STORED DATA:

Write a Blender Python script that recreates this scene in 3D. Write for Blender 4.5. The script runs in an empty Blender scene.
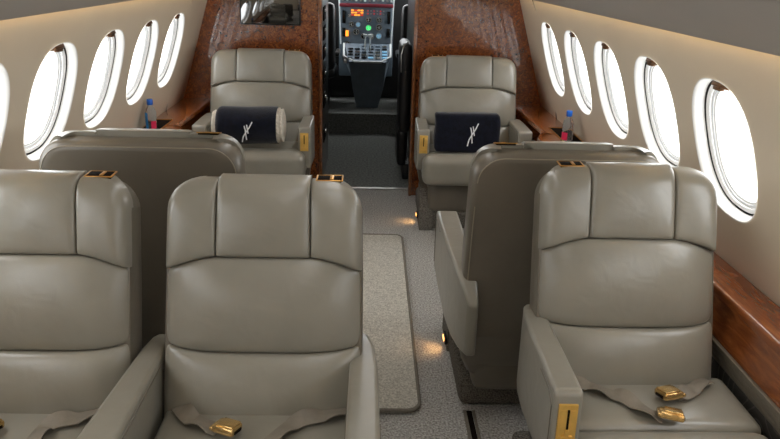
import bpy, bmesh, math, random
from mathutils import Vector, Matrix
random.seed(7)
sc = bpy.context.scene
COL = sc.collection
PI = math.pi

# ---------------------------------------------------------------- materials
def new_mat(name):
    m = bpy.data.materials.new(name); m.use_nodes = True
    nt = m.node_tree; nt.nodes.clear()
    out = nt.nodes.new('ShaderNodeOutputMaterial')
    b = nt.nodes.new('ShaderNodeBsdfPrincipled')
    nt.links.new(b.outputs[0], out.inputs[0])
    return m, nt, b, out

def lin(c):
    return tuple((x/255/12.92 if x/255 <= .04045 else ((x/255+.055)/1.055)**2.4) for x in c)+(1,)

def mat(name, rgb, rough=.5, metal=0, var=0, vscale=6, bump=0, bscale=80, bdist=.01, coat=0, spec=None, trans=0, ior=None, sheen=0, emit=None, estr=0, rgb2=None, stretch=None, detail=3, coat_rough=.05):
    m, nt, b, out = new_mat(name)
    N, L = nt.nodes, nt.links
    b.inputs['Base Color'].default_value = lin(rgb)
    b.inputs['Roughness'].default_value = rough
    b.inputs['Metallic'].default_value = metal
    if coat: b.inputs['Coat Weight'].default_value = coat; b.inputs['Coat Roughness'].default_value = coat_rough
    if spec is not None: b.inputs['Specular IOR Level'].default_value = spec
    if trans: b.inputs['Transmission Weight'].default_value = trans
    if ior: b.inputs['IOR'].default_value = ior
    if sheen: b.inputs['Sheen Weight'].default_value = sheen
    if emit: b.inputs['Emission Color'].default_value = lin(emit); b.inputs['Emission Strength'].default_value = estr
    tc = N.new('ShaderNodeTexCoord')
    src = tc.outputs['Object']
    if stretch:
        mp = N.new('ShaderNodeMapping'); mp.inputs['Scale'].default_value = stretch
        L.new(src, mp.inputs[0]); src = mp.outputs[0]
    if var or rgb2:
        n = N.new('ShaderNodeTexNoise'); n.inputs['Scale'].default_value = vscale; n.inputs['Detail'].default_value = detail
        L.new(src, n.inputs['Vector'])
        r = N.new('ShaderNodeValToRGB')
        c1 = lin(rgb)
        c2 = lin(rgb2) if rgb2 else tuple(min(1, x*(1-var)) for x in c1[:3])+(1,)
        r.color_ramp.elements[0].position = .35; r.color_ramp.elements[1].position = .65
        r.color_ramp.elements[0].color = c2; r.color_ramp.elements[1].color = c1
        L.new(n.outputs['Fac'], r.inputs[0]); L.new(r.outputs[0], b.inputs['Base Color'])
    if bump:
        n = N.new('ShaderNodeTexNoise'); n.inputs['Scale'].default_value = bscale; n.inputs['Detail'].default_value = 4
        L.new(src, n.inputs['Vector'])
        bp = N.new('ShaderNodeBump'); bp.inputs['Strength'].default_value = bump; bp.inputs['Distance'].default_value = bdist
        L.new(n.outputs['Fac'], bp.inputs['Height']); L.new(bp.outputs[0], b.inputs['Normal'])
    return m

def leather(name, rgb, rough=.36):
    m, nt, b, out = new_mat(name); N, L = nt.nodes, nt.links
    b.inputs['Roughness'].default_value = rough
    b.inputs['Specular IOR Level'].default_value = .6
    b.inputs['Coat Weight'].default_value = .15; b.inputs['Coat Roughness'].default_value = .22
    tc = N.new('ShaderNodeTexCoord')
    n = N.new('ShaderNodeTexNoise'); n.inputs['Scale'].default_value = 9; n.inputs['Detail'].default_value = 3
    L.new(tc.outputs['Object'], n.inputs['Vector'])
    r = N.new('ShaderNodeValToRGB'); c = lin(rgb)
    r.color_ramp.elements[0].position = .3; r.color_ramp.elements[1].position = .7
    r.color_ramp.elements[0].color = tuple(x*.93 for x in c[:3])+(1,); r.color_ramp.elements[1].color = tuple(x*1.04 for x in c[:3])+(1,)
    L.new(n.outputs['Fac'], r.inputs[0]); L.new(r.outputs[0], b.inputs['Base Color'])
    v = N.new('ShaderNodeTexVoronoi'); v.inputs['Scale'].default_value = 420
    L.new(tc.outputs['Object'], v.inputs['Vector'])
    w = N.new('ShaderNodeTexNoise'); w.inputs['Scale'].default_value = 13; w.inputs['Detail'].default_value = 2; w.inputs['Distortion'].default_value = .6
    L.new(tc.outputs['Object'], w.inputs['Vector'])
    b1 = N.new('ShaderNodeBump'); b1.inputs['Strength'].default_value = .12; b1.inputs['Distance'].default_value = .0008
    b2 = N.new('ShaderNodeBump'); b2.inputs['Strength'].default_value = .35; b2.inputs['Distance'].default_value = .006
    L.new(v.outputs['Distance'], b1.inputs['Height']); L.new(w.outputs['Fac'], b2.inputs['Height'])
    L.new(b2.outputs[0], b1.inputs['Normal']); L.new(b1.outputs[0], b.inputs['Normal'])
    return m

def burl(name, dark, mid, light, scale=16, rough=.25, coat=1.0, stretch=(1,1,1)):
    m, nt, b, out = new_mat(name); N, L = nt.nodes, nt.links
    b.inputs['Roughness'].default_value = rough; b.inputs['Coat Weight'].default_value = coat; b.inputs['Coat Roughness'].default_value = .05; b.inputs['Coat IOR'].default_value = 1.75
    tc = N.new('ShaderNodeTexCoord'); mp = N.new('ShaderNodeMapping'); mp.inputs['Scale'].default_value = stretch
    L.new(tc.outputs['Object'], mp.inputs[0])
    n = N.new('ShaderNodeTexNoise'); n.inputs['Scale'].default_value = scale; n.inputs['Detail'].default_value = 6; n.inputs['Roughness'].default_value = .65; n.inputs['Distortion'].default_value = 1.6
    L.new(mp.outputs[0], n.inputs['Vector'])
    r = N.new('ShaderNodeValToRGB'); e = r.color_ramp.elements
    e[0].position = .34; e[0].color = lin(dark); e[1].position = .68; e[1].color = lin(light)
    k = e.new(.52); k.color = lin(mid)
    L.new(n.outputs['Fac'], r.inputs[0]); L.new(r.outputs[0], b.inputs['Base Color'])
    return m

M = {}
M['leather'] = leather('taupe_leather', (140,136,125), .3)
M['leather_back'] = leather('taupe_leather_shell', (106,99,87), .36)
M['black_leather'] = mat('black_leather', (22,21,22), .4, var=.3)
M['piping'] = mat('leather_piping', (150,141,124), .45)
M['gold'] = mat('gold', (208,156,84), .34, .85, var=.12, vscale=40)
M['plate_gold'] = mat('armrest_plate_gold', (236,190,100), .35, .5, var=.08, vscale=40)
M['brown_metal'] = mat('bronze_clip', (120,88,62), .35, .7, var=.2, vscale=40)
M['dark'] = mat('dark_recess', (22,14,9), .85, var=.2, spec=.1)
M['seal_grey'] = mat('grey_seal', (176,180,184), .5, var=.05)
M['cream'] = mat('wall_cream', (226,213,192), .55, var=.04, vscale=3, bump=.05, bscale=300, bdist=.001)
M['panel_grey'] = mat('ceiling_grey', (170,164,156), .6, var=.05, vscale=2, bump=.05, bscale=200, bdist=.001)
def liner_mat():
    m, nt, b, out = new_mat('window_white_plastic'); N, L = nt.nodes, nt.links
    b.inputs['Base Color'].default_value = lin((236,235,232)); b.inputs['Roughness'].default_value = .4
    tr = N.new('ShaderNodeBsdfTranslucent'); tr.inputs['Color'].default_value = lin((238,240,240)); mx = N.new('ShaderNodeMixShader'); mx.inputs[0].default_value = .04
    L.new(b.outputs[0], mx.inputs[1]); L.new(tr.outputs[0], mx.inputs[2]); L.new(mx.outputs[0], out.inputs[0])
    return m
M['white'] = liner_mat()
M['seal'] = mat('rubber_seal', (24,23,22), .6, var=.2)
M['burl'] = burl('burl_bulkhead', (62,28,11), (128,66,27), (166,98,46), 40)
M['wood'] = burl('glossy_ledge_wood', (118,62,27), (142,78,36), (166,98,50), 18, .16, 1.0, (2,.35,2))
M['wood_edge'] = burl('wood_edge', (90,50,22), (130,76,36), (160,100,52), 20, .35, .6)
M['carpet'] = mat('cabin_carpet', (212,210,205), .95, rgb2=(140,137,131), vscale=130, bump=.9, bscale=170, bdist=.012, spec=.1, detail=5)
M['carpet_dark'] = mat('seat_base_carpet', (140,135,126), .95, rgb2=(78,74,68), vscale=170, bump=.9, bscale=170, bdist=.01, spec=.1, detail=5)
M['rug'] = mat('runner_rug', (222,218,207), .95, rgb2=(172,168,157), vscale=150, bump=.8, bscale=190, bdist=.008, spec=.1, detail=5)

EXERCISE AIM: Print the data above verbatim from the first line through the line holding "return tuple((x/255/12.92 if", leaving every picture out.

FINISHED ANSWER:
Write a Blender Python script that recreates this scene in 3D. Write for Blender 4.5. The script runs in an empty Blender scene.
import bpy, bmesh, math, random
from mathutils import Vector, Matrix
random.seed(7)
sc = bpy.context.scene
COL = sc.collection
PI = math.pi

# ---------------------------------------------------------------- materials
def new_mat(name):
    m = bpy.data.materials.new(name); m.use_nodes = True
    nt = m.node_tree; nt.nodes.clear()
    out = nt.nodes.new('ShaderNodeOutputMaterial')
    b = nt.nodes.new('ShaderNodeBsdfPrincipled')
    nt.links.new(b.outputs[0], out.inputs[0])
    return m, nt, b, out

def lin(c):
    return tuple((x/255/12.92 if x/255 <= .04045 else ((x/255+.055)/1.055)**2.4) for x in c)+(1,)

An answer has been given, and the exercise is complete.